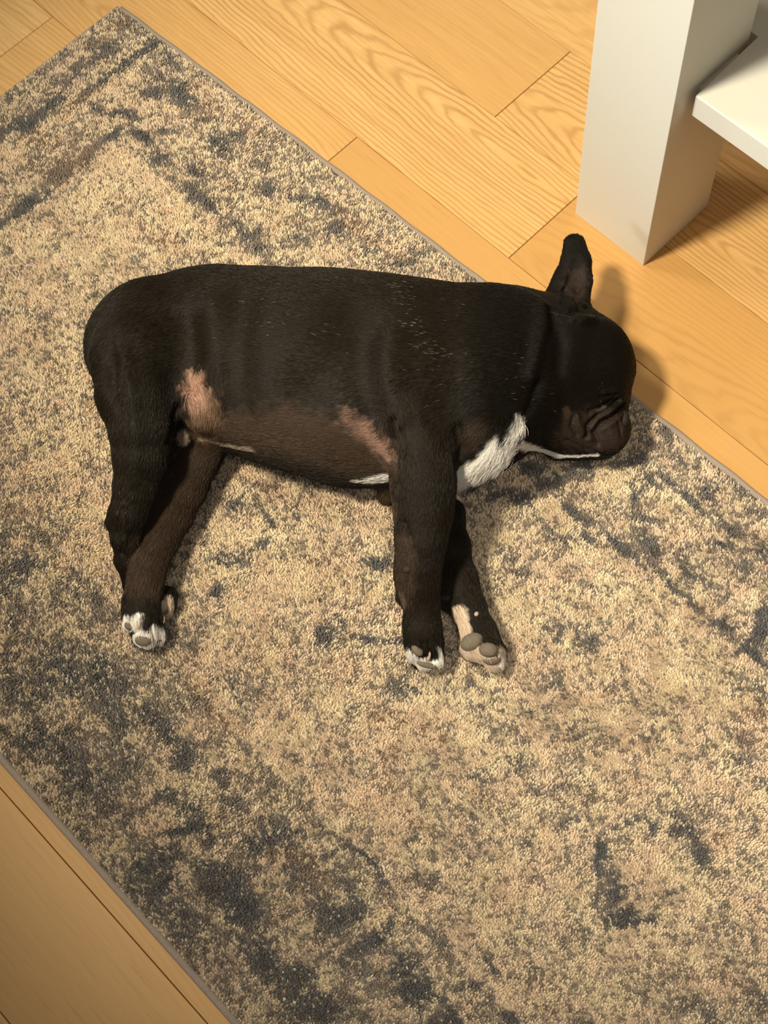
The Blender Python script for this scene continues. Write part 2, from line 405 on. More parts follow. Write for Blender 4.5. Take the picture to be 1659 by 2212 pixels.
CREAM = blots([
    (240, 190, 36, 22, .8, -30), (285, 165, 24, 16, .8, 0), (250, 150, 40, 16, .6, -20), (330, 235, 34, 14, .8, 10), (270, 225, 60, 14, .6, 0), (250, 340, 60, 24, .8, -30), (320, 390, 80, 30, .8, 40), (400, 470, 90, 34, .8, 40),
    (200, 430, 60, 60, .5, 0), (60, 530, 60, 30, .7, -35), (180, 560, 60, 50, .4, 0), (430, 540, 60, 14, .8, 0), (500, 560, 60, 14, .7, 0), (240, 520, 60, 60, .6, 0), (400, 300, 34, 20, .8, 0), (430, 290, 16, 16, .6, 0), (600, 470, 60, 40, .6, 30),
    (700, 550, 60, 24, .8, 0), (740, 580, 60, 10, .7, 0), (40, 400, 60, 20, .7, -30), (20, 360, 26, 26, .6, 0), (60, 620, 60, 40, .4, 0), (200, 1090, 30, 40, .6, 0), (130, 1000, 40, 40, .4, 0), (220, 1200, 34, 26, .7, 0),
    (480, 1140, 24, 30, .7, 0), (600, 1240, 90, 60, .6, 0), (700, 1130, 60, 60, .5, 0), (560, 1320, 60, 40, .6, 0), (640, 1270, 40, 40, .7, 0), (740, 1330, 40, 14, .8, 0), (780, 1300, 60, 34, .7, 0), (820, 1150, 30, 24, .6, 0),
    (560, 1590, 60, 44, .7, 20), (470, 1500, 50, 24, .4, 20), (640, 1560, 30, 36, .8, 20), (590, 1640, 60, 20, .7, 45), (520, 1640, 40, 26, .6, 40), (420, 1760, 60, 12, .6, -10), (440, 1790, 24, 20, .6, 0), (350, 1700, 40, 16, .5, 0), (330, 1780, 34, 22, .6, 0),
    (360, 1690, 20, 30, .4, 0), (480, 1850, 40, 22, .45, 0), (660, 1830, 60, 20, .5, 45), (700, 1700, 40, 30, .6, 0), (780, 1720, 40, 20, .7, 0), (900, 1510, 50, 18, .8, 20), (860, 1520, 30, 12, .8, 30), (930, 1500, 30, 10, .7, -50), (890, 1540, 20, 16, .7, 0),
    (700, 1480, 30, 20, .4, 0), (800, 1600, 50, 50, .3, 0), (1010, 1620, 26, 60, .6, 0), (1100, 1700, 22, 34, .8, 10), (1170, 1640, 16, 26, .8, 0), (1330, 1650, 40, 22, .7, 40), (1300, 1750, 30, 20, .5, 0), (1200, 1830, 40, 30, .8, 0), (900, 1940, 26, 26, .8, -30), (970, 1900, 16, 30, .6, -45),
    (1060, 1990, 34, 30, .7, 0), (1030, 2090, 30, 16, .8, 40), (1080, 2150, 60, 12, .8, 45), (1440, 1880, 60, 30, .6, 30), (1400, 1840, 50, 18, .7, 30), (1500, 1920, 50, 14, .8, 40), (1550, 1700, 60, 24, .6, 30), (1560, 1520, 60, 30, .7, 20),
    (1190, 980, 24, 12, .6, 0), (1190, 1025, 24, 16, .9, 0), (1310, 1060, 50, 34, .8, 0), (1340, 1030, 40, 14, .7, 0), (1200, 1110, 40, 20, .8, 20), (1260, 1090, 16, 14, .5, 0), (1430, 1110, 30, 26, .5, 0), (1600, 1280, 60, 26, .7, 20), (1520, 1310, 60, 22, .6, 40), (1500, 1370, 70, 24, .7, 30),
    (1330, 1260, 70, 50, .5, 30), (1180, 1290, 70, 40, .5, 0), (1100, 1320, 50, 60, .5, 20), (1420, 1450, 90, 50, .5, 30), (1600, 1350, 30, 20, .6, 0), (1310, 1540, 80, 26, .6, 10), (1130, 1410, 40, 50, .6, 20), (1560, 1060, 34, 16, .5, 0), (1480, 1160, 30, 16, .4, 0), (1270, 1230, 60, 9, .6, 45), (1400, 1330, 70, 8, .6, 45),
    (1050, 1160, 40, 30, .5, 0)])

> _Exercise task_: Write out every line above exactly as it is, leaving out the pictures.

> _Worked solution_:
The Blender Python script for this scene continues. Write part 2, from line 405 on. More parts follow. Write for Blender 4.5. Take the picture to be 1659 by 2212 pixels.
CREAM = blots([
    (240, 190, 36, 22, .8, -30), (285, 165, 24, 16, .8, 0), (250, 150, 40, 16, .6, -20), (330, 235, 34, 14, .8, 10), (270, 225, 60, 14, .6, 0), (250, 340, 60, 24, .8, -30), (320, 390, 80, 30, .8, 40), (400, 470, 90, 34, .8, 40),
    (200, 430, 60, 60, .5, 0), (60, 530, 60, 30, .7, -35), (180, 560, 60, 50, .4, 0), (430, 540, 60, 14, .8, 0), (500, 560, 60, 14, .7, 0), (240, 520, 60, 60, .6, 0), (400, 300, 34, 20, .8, 0), (430, 290, 16, 16, .6, 0), (600, 470, 60, 40, .6, 30),
    (700, 550, 60, 24, .8, 0), (740, 580, 60, 10, .7, 0), (40, 400, 60, 20, .7, -30), (20, 360, 26, 26, .6, 0), (60, 620, 60, 40, .4, 0), (200, 1090, 30, 40, .6, 0), (130, 1000, 40, 40, .4, 0), (220, 1200, 34, 26, .7, 0),
    (480, 1140, 24, 30, .7, 0), (600, 1240, 90, 60, .6, 0), (700, 1130, 60, 60, .5, 0), (560, 1320, 60, 40, .6, 0), (640, 1270, 40, 40, .7, 0), (740, 1330, 40, 14, .8, 0), (780, 1300, 60, 34, .7, 0), (820, 1150, 30, 24, .6, 0),
    (560, 1590, 60, 44, .7, 20), (470, 1500, 50, 24, .4, 20), (640, 1560, 30, 36, .8, 20), (590, 1640, 60, 20, .7, 45), (520, 1640, 40, 26, .6, 40), (420, 1760, 60, 12, .6, -10), (440, 1790, 24, 20, .6, 0), (350, 1700, 40, 16, .5, 0), (330, 1780, 34, 22, .6, 0),
    (360, 1690, 20, 30, .4, 0), (480, 1850, 40, 22, .45, 0), (660, 1830, 60, 20, .5, 45), (700, 1700, 40, 30, .6, 0), (780, 1720, 40, 20, .7, 0), (900, 1510, 50, 18, .8, 20), (860, 1520, 30, 12, .8, 30), (930, 1500, 30, 10, .7, -50), (890, 1540, 20, 16, .7, 0),
    (700, 1480, 30, 20, .4, 0), (800, 1600, 50, 50, .3, 0), (1010, 1620, 26, 60, .6, 0), (1100, 1700, 22, 34, .8, 10), (1170, 1640, 16, 26, .8, 0), (1330, 1650, 40, 22, .7, 40), (1300, 1750, 30, 20, .5, 0), (1200, 1830, 40, 30, .8, 0), (900, 1940, 26, 26, .8, -30), (970, 1900, 16, 30, .6, -45),
    (1060, 1990, 34, 30, .7, 0), (1030, 2090, 30, 16, .8, 40), (1080, 2150, 60, 12, .8, 45), (1440, 1880, 60, 30, .6, 30), (1400, 1840, 50, 18, .7, 30), (1500, 1920, 50, 14, .8, 40), (1550, 1700, 60, 24, .6, 30), (1560, 1520, 60, 30, .7, 20),
    (1190, 980, 24, 12, .6, 0), (1190, 1025, 24, 16, .9, 0), (1310, 1060, 50, 34, .8, 0), (1340, 1030, 40, 14, .7, 0), (1200, 1110, 40, 20, .8, 20), (1260, 1090, 16, 14, .5, 0), (1430, 1110, 30, 26, .5, 0), (1600, 1280, 60, 26, .7, 20), (1520, 1310, 60, 22, .6, 40), (1500, 1370, 70, 24, .7, 30),
    (1330, 1260, 70, 50, .5, 30), (1180, 1290, 70, 40, .5, 0), (1100, 1320, 50, 60, .5, 20), (1420, 1450, 90, 50, .5, 30), (1600, 1350, 30, 20, .6, 0), (1310, 1540, 80, 26, .6, 10), (1130, 1410, 40, 50, .6, 20), (1560, 1060, 34, 16, .5, 0), (1480, 1160, 30, 16, .4, 0), (1270, 1230, 60, 9, .6, 45), (1400, 1330, 70, 8, .6, 45),
    (1050, 1160, 40, 30, .5, 0)])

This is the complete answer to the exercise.